In the late 18th century, Joseph Haydn wrote his masterpiece “The Seven Last Words of Our Saviour on the Cross”. Now, filmmaker Kaveh Nabatian, musician and composer in his own right, has teamed up with six fellow filmmakers from different cultural and religious backgrounds to produce a multidisciplinary film. With their own cinematic approach, each director responded to one of Christ’s “Last Words” and the respective Haydn sonata. Their films vary significantly both in genre and in style, yet all of them have turned out to be deeply intimate, personal meditations about the big questions of human existence. Nabatian’s collaborative film is an audiovisual mystery play.

LEPAGE AU SOLEIL: AT THE ORIGINS OF KANATA – German Premiere

Canada (Québec) 2019, 90’, Original with English subtitles
Directed by: Hélène Choquette

For the first time in the history of Théâtre du Soleil, Ariane Mnouchkine entrusts her legendary theatre to a guest director, the Canadian Robert Lepage. With 36 actors from 11 different countries, he embarks on the creation of Kanata, a theatrical reimagination of Canada’s colonial past. In 2018, Lepage is caught in the crossfire of criticism for the representation of the First Nations without the direct participation of the indigenous community; the project is cancelled. Choquette documents Lepage’s research and creation process. Without taking sides, the filmmaker draws our attention to highly topical debates about identity, appropriation, artistic freedom, and the role of theatre today.

LA PART DU DIABLE (THE DEVIL'S SHARE)

Canada (Québec) 2017, 102’, Original with English subtitles
Directed by: Luc Bourdon

The Montreal based experimental filmmaker Luc Bourdon, known amongst others for his compilation movie LA MÉMOIRE DES ANGES (2008), an homage to Montreal in the 1950’s, dedicates his new film to the province of Quebec during the 1960’s and 1970’s. It is the tumultuous story of a political crisis and the struggle for independence, which culminated in the emergence of a regional terror cell. Bourdon’s found footage montage that uses material from over 200 films archived at the National Film Board of Canada also uncovers the traces left by the indigenous peoples in the archive; an extraordinary film and an appeal to actively engage in the country’s diversity of identities and histories.

WHO LET THE DOGS OUT

Canada 2019, 70’, OV
Directed by: Brent Hodge
Cast: Isaiah Taylor, The Baha Men, Steve Greenberg

With his witty and illuminative documentary about the millennium hit song “Who let the Dogs Out”, filmmaker Brent Hodge, a native from Alberta, adds yet another, whole different tone to the Canada focus. He smartly chooses a YouTube video informed mockumentary style in order to explore one of the pressing themes for filmmakers and artists today: What is the role of copyright in our digital era? Hodge employs the intricate story about a Trinidadian chant which turned into a stadium hymn and the copyright labyrinth that followed as entertaining starting point for his insightful documentary about the music industry.

Indigenous Cinema

The three short documentaries forcefully demonstrate how younger indigenous Canadians use their art to reclaim their history and culture, to talk openly about traumata, and to denounce the enduring injustice of their precarious situation.

TURNING TABLES

Canada 2018, 17’, Original with German subtitles
Directed by: Chrisann Hessing

TURNING TABLES documents the work of producer and DJ-performer Joshua “Classic Roots” DePerry (Anishinaabe) whose energetic “Pow Wow Techno” integrates musical worlds.
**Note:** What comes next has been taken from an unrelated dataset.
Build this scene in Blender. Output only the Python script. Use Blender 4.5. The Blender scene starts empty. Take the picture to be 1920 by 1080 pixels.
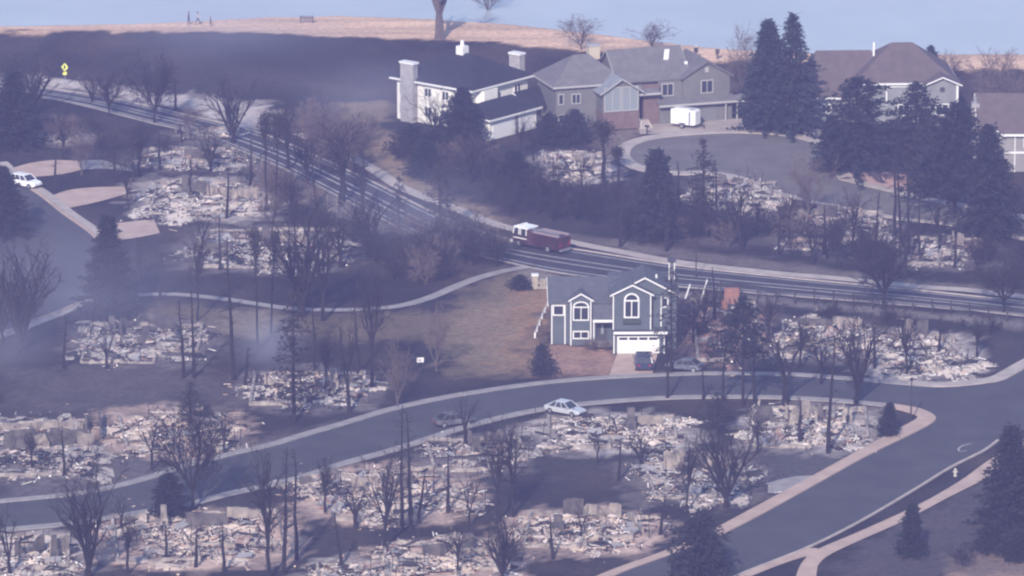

HIP HOP: THE NEW GENERATION – German Premiere

Canada 2019, 22’, OV
Directed by: Kathryn Martin

Kathryn Martin’s moving documentary HIP HOP: THE NEW GENERATION shows how struggling young men find a perspective and their own voice through hip-hop music.

PATH WITHOUT END – International Premiere

Canada 2018, 10’, Original with German subtitles
Directed by: Cara Mumford
With: Christine Friday

In Cara Mumford's (Métis / Chippewa Cree) film PATH WITHOUT END, Christine Friday (Temagami / Anishinaabekwe) combines dance and film to draw the viewer’s attention to the struggles of her family.